昨年の7月から怪我でラグビーができなかったので、自分の中でこの1年は身体づくりに専念しようと思っていました。気持ちを切り替えて、チームのサポートもしつつですが、自分の身体を変えようと思って、昨シーズンは「自分の身体をどう改造しようか」ということに取り組みました。

――どう改造しようと思ったんですか?

僕は身長が高い方ではないので、「他の選手とどう区別するか」ということを自分で考えた時に、大学からずっとやっていることですが、やはり体脂肪を減らして筋力を上げることが、自分の中で出した結論です。そうすることによって絞られる筋肉は、見た目は小さいですが中身は重いので、筋肉だけで体重を増やそうと思い、この1年間はやってきました。それとともにしっかりと食事を摂っていたので、体重もマックスで122kgまで増えて、そこから絞って今は110kgぐらいまで落ちてきました。

――改良しよう、改善しようと思ったもとは何ですか?

スピードもそうですが、持久力ですね。自分ではフィットネスが課題だとずっと分かっているので、その部分を改善するために、まず体脂肪を落とすというのが一番でした。怪我で走れなかったのでバイクをやって、とりあえずはまず身体の方から変えようということを目指していました。

――自分の感覚的に「ここはちょっと変わってきたな」というところはどこですか?

今の体重は、怪我する前と同じくらいかちょっと軽いくらいなんですが、怪我する前より体が軽い感覚があります。社会人になってから今までは自分のトレーニングに対して時間が取れていなかったので、この1年間しっかり自分にフォーカスして、リハビリもウエイトトレーニングも、結果的に「自分の中ではうまくいっているな」と感じています。

――これまでもラグビーができないことはありましたか?

大学の時は、本当に怪我が多い選手でした。大学4年間の内、2年間くらいは怪我でラグビーができなかったと思うんですよね。それなりの怪我もありましたし、それ以外にも肉離れであったり捻挫であったり、いろいろと細かい怪我をちょくちょくしていました。

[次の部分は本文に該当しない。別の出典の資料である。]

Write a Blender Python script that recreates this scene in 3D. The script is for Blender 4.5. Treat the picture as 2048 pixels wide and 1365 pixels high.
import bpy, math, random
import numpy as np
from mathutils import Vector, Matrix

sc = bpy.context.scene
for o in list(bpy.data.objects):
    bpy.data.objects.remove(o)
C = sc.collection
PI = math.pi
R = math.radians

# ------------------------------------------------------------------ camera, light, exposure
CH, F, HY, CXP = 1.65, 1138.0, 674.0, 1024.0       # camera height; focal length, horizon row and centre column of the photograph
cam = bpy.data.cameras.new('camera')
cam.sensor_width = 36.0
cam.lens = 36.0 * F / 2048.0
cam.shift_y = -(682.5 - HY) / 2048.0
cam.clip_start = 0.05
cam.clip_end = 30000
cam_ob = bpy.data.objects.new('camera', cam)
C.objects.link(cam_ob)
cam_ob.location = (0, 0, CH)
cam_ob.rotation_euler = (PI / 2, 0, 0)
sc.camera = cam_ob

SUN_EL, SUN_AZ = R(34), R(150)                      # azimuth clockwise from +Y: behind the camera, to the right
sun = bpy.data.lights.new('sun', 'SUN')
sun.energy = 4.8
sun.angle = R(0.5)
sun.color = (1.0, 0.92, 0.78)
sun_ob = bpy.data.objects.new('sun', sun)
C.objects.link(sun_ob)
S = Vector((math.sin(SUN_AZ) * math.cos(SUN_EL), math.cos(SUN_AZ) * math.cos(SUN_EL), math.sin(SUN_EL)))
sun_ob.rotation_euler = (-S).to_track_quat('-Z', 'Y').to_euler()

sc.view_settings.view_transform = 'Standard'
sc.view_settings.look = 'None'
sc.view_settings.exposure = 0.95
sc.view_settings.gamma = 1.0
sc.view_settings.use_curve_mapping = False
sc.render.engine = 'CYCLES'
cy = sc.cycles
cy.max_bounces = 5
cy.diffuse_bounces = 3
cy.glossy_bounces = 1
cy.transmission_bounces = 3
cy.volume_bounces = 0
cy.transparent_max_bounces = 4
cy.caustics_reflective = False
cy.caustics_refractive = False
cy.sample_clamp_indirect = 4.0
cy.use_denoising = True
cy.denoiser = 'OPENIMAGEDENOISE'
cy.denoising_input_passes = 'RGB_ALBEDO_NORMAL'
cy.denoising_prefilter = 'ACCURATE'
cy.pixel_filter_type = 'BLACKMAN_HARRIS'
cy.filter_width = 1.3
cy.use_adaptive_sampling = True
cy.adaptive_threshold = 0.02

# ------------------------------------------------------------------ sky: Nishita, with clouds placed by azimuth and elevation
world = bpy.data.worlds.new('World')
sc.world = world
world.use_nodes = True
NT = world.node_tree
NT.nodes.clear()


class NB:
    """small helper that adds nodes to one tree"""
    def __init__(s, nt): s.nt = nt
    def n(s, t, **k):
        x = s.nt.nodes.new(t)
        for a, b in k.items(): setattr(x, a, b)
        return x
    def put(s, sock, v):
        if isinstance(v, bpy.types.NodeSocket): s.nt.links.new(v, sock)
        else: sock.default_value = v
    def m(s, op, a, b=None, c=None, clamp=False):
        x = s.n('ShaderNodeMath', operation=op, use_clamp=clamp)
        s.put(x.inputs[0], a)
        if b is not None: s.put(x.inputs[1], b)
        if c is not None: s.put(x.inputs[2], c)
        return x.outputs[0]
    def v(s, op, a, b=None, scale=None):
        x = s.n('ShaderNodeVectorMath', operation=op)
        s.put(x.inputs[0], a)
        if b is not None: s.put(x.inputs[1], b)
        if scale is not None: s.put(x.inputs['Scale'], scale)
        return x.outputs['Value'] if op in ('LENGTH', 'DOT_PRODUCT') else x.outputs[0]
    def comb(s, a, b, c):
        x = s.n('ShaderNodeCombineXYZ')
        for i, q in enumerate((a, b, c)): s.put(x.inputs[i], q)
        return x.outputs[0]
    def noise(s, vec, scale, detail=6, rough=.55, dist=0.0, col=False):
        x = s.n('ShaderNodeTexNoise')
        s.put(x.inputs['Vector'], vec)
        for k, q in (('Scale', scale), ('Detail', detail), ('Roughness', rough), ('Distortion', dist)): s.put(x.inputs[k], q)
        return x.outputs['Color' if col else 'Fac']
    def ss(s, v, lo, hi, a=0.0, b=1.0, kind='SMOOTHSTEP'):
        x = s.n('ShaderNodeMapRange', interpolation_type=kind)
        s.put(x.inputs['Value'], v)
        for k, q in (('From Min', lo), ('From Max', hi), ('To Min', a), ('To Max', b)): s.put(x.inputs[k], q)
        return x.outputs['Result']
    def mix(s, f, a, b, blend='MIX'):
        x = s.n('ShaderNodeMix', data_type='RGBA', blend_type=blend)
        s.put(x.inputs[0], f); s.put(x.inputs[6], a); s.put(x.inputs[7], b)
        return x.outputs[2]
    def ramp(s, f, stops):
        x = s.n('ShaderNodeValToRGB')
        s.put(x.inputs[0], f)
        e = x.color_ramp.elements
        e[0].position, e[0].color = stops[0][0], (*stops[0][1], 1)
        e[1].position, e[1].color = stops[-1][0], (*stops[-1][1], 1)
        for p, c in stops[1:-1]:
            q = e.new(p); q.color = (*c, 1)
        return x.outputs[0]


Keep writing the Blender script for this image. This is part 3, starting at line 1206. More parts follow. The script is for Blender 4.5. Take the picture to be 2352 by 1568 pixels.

――それらへの解決策が今回の体質改善へと繋がったんですか?

身体に無理な負担をずっとかけ続けたというところが大学の時にはありましたが、サントリーに入ってからは考えるようになりました。学生の時は本当にただ重いウエイトを、がむしゃらにひたすら上げていました。その無理で怪我も多くなったと思うんですが、今はウエイトトレーニングもやりますけど、ちゃんとラグビーに直結するようなトレーニングをしています。

――ボールゲームなのでボールを使ってやるところも楽しいと思いますが、自分の身体との対話も面白いところなのではないですか?

そうですね、ラグビーは本当にコンタクトスポーツなので、自分の身体なくしてはできないスポーツです。自分の身体が変わるとやっぱりパフォーマンスも変わってくると思います。特に僕のポジションは、本当に最前列で相手と組み合うポジションなのでそう感じます。パワーは数値的にも絶対に必要なんですけど、柔軟性であったり、俊敏性をもっともっと追い求めていかないと、身長も大きくない僕のスペックでは上に上がれません。そう考えるようになって、トレーニングしている最中です。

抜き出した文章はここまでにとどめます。